The limitation of the distribution right to the first sale, as codified in Section 109 of the 1976 Act, was intended to continue the first sale doctrine established by decisions under Section 27 of the 1909 Act.1 The treatment of the first sale doctrine by U.S. courts has consistently reflected the belief that the public benefit derived from the alienability of creative works outweighs the increased incentive to create that would stem from granting authors perpetual control over copies of a work. Burke & Van Heusen, Inc. v. Arrow Drug, 233 F. Supp. 881, 884 (E.D.Penn. 1964);2 Blazon, Inc. v. Deluxe Game Corp., 268 F. Supp. 416, 434 (S.D.N.Y 1965) (quoting Nimmer, Copyright, §103.31 at 385 (1963) for the proposition that "[after the first sale], the policy favoring a copyright monopoly for authors gives way to the policy opposing restraints of trade and restraints on alienation."); See, e.g., C.M. Paula Co. v. Logan, 355 F. Supp. 189, 191 (N.D. Tex. 1973) (same). The balancing approach to the doctrine was recognized by the Supreme Court early this century. See Bobbs-Merrill Co. v. Straus, 210 U.S. 339 (1908).3 The Libraries believe that recent developments surrounding distribution practices involving digital works undermine this constitutionally crafted balance.
_____________________________________
1 See Staff of House Comm. on the Judiciary, 89 th Cong., 1 st Sess., Copyright Law Revision, Part
6, Supplementary Report of the Register of Copyrights on the General Revision of the U.S. Copyright Law:
1965 Revision Bill 28-29 (Comm. Print 1965) (submitted by Register of Copyrights) reprinted in 4
Omnibus Copyright Legislative History (George S. Grossman ed., 1976) (clarifying that the distribution
right would not prevent an owner of a lawfully made copy from selling, lending, renting, giving, or
destroying the copy). See also Act of Mar. 4, 1909, ch. 320, §41, 35 Stat. 1075, 1084 (stating that "nothing
in [the Copyright Act] shall be deemed to forbid, prevent or restrict the transfer of any copy of a
copyrighted work the possession of which has been lawfully obtained."). The doctrine is said to have its
roots in the English common law rule against restraints on alienation of property. See, e.g., H.R. Rep. No.

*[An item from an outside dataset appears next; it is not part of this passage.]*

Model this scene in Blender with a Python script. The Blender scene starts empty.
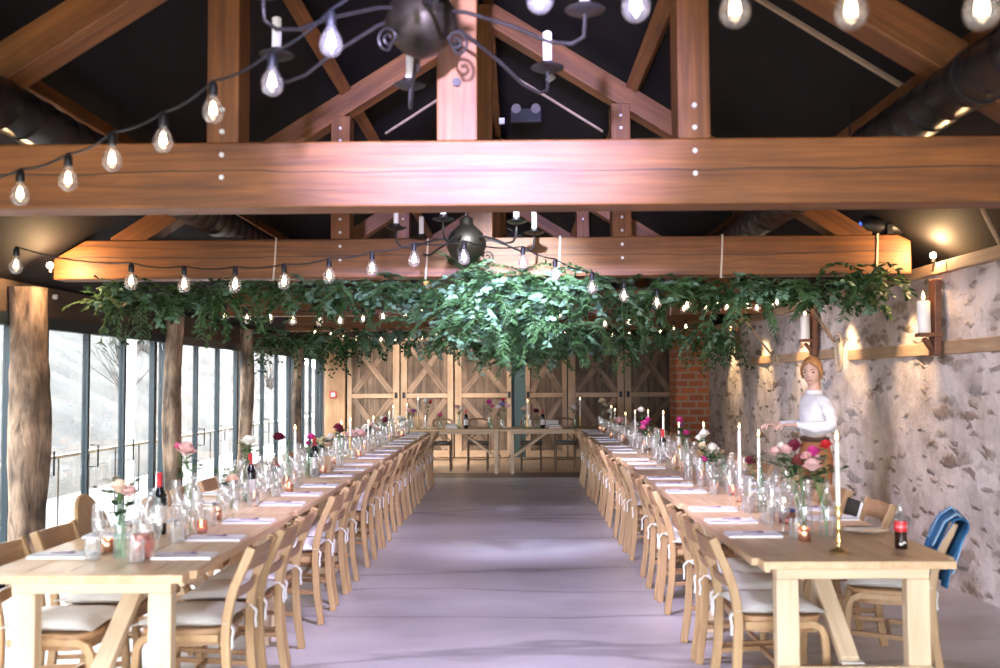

98-987 at 2 (1984), reprinted in 1984 U.S.C.C.A.N. 2898, 2899.
2 In Burke & Van Heusen, a copyright proprietor attempted to restrict use of records containing its
copyrighted musical compositions to promotional distribution in conjunction with shampoo sales. Id. at
884. The court held that the defendant's sale of the records independent of shampoo did not infringe the
plaintiff's vending right, because receiving proceeds from the initial sale of the records completed the
plaintiff's reward under the copyright statute. Id. at 882. Beyond that reward, the plaintiff enjoyed "no
further right of control over the use or disposition of the individual copies of the work. Id.
3 In Bobbs-Merrill, the plaintiff owned copyright in a book, copies of which were printed with the
following notice: "The price of this book at retail is one dollar net. No dealer is licensed to sell (the copies)

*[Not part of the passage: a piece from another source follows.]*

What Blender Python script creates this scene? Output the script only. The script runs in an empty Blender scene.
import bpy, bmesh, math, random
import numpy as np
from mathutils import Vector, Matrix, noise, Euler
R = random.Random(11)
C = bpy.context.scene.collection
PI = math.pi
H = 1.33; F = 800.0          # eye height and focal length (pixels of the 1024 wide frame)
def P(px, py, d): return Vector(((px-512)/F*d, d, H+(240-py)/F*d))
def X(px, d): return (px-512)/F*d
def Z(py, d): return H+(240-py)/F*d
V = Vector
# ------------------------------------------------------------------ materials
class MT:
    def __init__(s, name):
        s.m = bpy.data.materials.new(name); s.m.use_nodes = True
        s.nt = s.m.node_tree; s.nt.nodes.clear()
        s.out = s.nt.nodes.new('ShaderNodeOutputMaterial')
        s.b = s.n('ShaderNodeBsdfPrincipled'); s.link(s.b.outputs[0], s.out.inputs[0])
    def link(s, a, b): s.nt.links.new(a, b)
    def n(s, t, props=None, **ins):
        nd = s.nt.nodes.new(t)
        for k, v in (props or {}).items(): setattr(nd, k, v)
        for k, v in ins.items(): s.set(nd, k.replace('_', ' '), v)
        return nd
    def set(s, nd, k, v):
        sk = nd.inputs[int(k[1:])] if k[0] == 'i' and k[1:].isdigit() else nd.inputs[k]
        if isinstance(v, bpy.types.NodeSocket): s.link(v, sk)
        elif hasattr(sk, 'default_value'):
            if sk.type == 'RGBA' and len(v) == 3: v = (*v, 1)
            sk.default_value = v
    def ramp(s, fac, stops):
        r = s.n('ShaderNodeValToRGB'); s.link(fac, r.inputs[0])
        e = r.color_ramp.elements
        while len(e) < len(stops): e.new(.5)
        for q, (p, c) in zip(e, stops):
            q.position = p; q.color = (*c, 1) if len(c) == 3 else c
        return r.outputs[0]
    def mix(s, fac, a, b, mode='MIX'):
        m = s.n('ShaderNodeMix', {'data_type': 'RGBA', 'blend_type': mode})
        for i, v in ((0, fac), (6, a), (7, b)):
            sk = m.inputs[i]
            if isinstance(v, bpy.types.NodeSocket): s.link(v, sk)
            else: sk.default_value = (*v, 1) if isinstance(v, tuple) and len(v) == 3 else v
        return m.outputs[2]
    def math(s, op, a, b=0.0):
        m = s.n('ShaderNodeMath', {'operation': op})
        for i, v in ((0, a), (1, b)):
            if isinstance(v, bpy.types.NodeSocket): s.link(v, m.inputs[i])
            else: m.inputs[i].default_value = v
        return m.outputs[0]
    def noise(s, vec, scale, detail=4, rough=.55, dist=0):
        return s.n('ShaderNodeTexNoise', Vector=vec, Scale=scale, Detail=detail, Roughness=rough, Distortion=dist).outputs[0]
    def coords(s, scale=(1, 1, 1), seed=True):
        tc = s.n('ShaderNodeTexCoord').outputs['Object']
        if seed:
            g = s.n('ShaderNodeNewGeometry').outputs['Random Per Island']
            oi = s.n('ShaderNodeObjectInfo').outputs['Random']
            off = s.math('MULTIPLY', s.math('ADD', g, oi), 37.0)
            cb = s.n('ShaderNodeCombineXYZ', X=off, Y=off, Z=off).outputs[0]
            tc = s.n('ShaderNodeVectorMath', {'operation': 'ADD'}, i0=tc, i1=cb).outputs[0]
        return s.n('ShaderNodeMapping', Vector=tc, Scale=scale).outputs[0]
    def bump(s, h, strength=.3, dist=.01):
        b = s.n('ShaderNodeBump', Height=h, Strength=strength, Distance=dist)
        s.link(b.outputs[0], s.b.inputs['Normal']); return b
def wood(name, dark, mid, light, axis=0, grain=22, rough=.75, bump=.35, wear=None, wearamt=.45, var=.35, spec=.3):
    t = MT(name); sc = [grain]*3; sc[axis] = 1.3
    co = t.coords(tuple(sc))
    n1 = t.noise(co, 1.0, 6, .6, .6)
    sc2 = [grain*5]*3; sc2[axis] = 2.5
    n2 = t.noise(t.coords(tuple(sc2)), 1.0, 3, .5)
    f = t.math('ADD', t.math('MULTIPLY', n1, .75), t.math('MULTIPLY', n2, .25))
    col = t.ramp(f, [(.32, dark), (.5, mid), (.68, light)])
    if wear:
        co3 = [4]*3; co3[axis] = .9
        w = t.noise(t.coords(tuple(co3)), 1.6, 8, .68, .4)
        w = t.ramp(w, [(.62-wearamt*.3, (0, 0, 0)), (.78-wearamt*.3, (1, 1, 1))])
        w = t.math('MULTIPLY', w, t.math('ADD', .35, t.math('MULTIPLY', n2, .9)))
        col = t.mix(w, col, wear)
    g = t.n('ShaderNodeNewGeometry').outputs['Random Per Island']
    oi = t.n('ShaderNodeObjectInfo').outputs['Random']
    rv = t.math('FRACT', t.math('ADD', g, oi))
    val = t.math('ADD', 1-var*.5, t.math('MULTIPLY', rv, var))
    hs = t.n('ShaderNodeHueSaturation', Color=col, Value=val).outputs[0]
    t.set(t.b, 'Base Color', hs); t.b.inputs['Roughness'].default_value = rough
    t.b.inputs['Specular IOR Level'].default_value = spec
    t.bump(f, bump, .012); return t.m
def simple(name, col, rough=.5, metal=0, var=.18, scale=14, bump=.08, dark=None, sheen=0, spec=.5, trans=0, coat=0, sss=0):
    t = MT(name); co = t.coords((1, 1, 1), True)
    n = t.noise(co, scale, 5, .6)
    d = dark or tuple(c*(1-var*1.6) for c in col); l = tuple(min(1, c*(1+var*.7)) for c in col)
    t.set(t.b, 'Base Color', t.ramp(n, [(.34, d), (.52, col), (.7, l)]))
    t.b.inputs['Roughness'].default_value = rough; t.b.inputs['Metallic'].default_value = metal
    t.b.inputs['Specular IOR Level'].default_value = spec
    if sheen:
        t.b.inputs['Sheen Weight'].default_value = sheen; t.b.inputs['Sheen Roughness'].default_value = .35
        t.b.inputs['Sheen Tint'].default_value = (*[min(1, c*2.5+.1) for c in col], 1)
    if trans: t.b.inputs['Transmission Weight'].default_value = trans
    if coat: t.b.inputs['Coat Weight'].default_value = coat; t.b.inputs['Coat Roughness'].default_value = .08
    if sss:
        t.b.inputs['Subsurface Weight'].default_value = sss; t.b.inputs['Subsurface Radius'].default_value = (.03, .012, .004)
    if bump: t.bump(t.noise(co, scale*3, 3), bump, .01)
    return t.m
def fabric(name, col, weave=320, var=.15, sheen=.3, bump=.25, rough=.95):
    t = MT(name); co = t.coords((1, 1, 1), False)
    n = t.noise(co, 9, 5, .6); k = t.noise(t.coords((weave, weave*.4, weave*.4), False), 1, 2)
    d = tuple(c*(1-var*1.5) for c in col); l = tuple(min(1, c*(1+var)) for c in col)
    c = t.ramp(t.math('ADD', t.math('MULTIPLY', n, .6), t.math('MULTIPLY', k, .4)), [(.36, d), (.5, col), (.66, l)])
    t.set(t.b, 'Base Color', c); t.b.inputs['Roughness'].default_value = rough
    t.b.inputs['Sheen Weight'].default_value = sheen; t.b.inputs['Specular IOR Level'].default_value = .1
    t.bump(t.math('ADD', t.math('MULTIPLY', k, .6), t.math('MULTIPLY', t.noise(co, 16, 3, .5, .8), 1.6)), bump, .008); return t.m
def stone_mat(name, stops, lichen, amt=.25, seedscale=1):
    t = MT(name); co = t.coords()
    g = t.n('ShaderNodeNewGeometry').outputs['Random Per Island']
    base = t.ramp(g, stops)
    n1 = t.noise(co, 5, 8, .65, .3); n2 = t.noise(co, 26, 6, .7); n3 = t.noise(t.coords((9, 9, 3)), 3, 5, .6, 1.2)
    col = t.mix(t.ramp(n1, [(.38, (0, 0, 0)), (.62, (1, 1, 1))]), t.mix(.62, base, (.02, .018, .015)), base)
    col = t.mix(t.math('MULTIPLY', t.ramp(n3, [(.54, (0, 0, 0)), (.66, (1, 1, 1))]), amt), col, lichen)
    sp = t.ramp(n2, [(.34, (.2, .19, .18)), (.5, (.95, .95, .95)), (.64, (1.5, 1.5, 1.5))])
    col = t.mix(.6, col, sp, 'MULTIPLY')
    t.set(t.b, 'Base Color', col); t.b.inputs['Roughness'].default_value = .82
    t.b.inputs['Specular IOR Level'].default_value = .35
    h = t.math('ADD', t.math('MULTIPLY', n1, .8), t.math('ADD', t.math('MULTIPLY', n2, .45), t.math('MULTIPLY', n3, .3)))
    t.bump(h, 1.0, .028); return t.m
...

at a less price, and a sale at a less price will be treated as an infringement of the copyright." Id. at 341.
Notwithstanding the notice, the defendant sold the books at retail for eighty-nine cents. Id. at 342. The
Court rejected the plaintiff's copyright infringement claim, holding that the while the vending right protected plaintiff's multiplication and sale of his production, the right had been exhausted when the
plaintiff sold copies of the book "in quantities at a price satisfactory to it." Id. at 351.
America's libraries have long been among the nation's largest volume-purchasers of copyrighted works.4 Libraries and their staffs are also diligent law abiders. They understand and adhere to the balance that the Constitution and copyright law have struck between the rights of copyright owners and users. However, recent adoption of legislative changes in the DMCA has reinforced a view of the legal environment that makes sharing of certain digital works suspect. It must be stressed that from the Libraries' perspective, fair use, preservation and the first sale doctrine are as important in a digital environment as they are in the print world. Technological measures, augmented by the threat of criminal sanctions for circumventing those measures, permit publishers to control uses in new and unprecedented ways. Publishers can now block a lawful licensee's access to digital content by activating a control and device embedded into the code. While the law prohibits sale of devices designed to circumvent technological protections, and certain individual practices will be prohibited commencing October 28, 2000, the mechanisms may be activated without regard to whether the conduct at issue is infringing. License restrictions on what would ordinarily be fair use, permissible dissemination under the first sale doctrine or allowable preservation, may ultimately be enforced through these measures. Moreover, one patron's misuse may be used as the pretext for foreclosing access not just to the offending individual but to all authorized users, to the public's detriment. For example, one university recently had several services turned off by the
4 According to surveys published in 1998 by the National Center for Education Statistics (U.S. Department of Education), the 8,891 U.S. public library systems alone spent $789 million on library materials, including electronic formats, in 1995. The 3,303 U.S. academic libraries spent $1.3 billion on information resources in all formats in 1994. These libraries now spend well over $2 billion.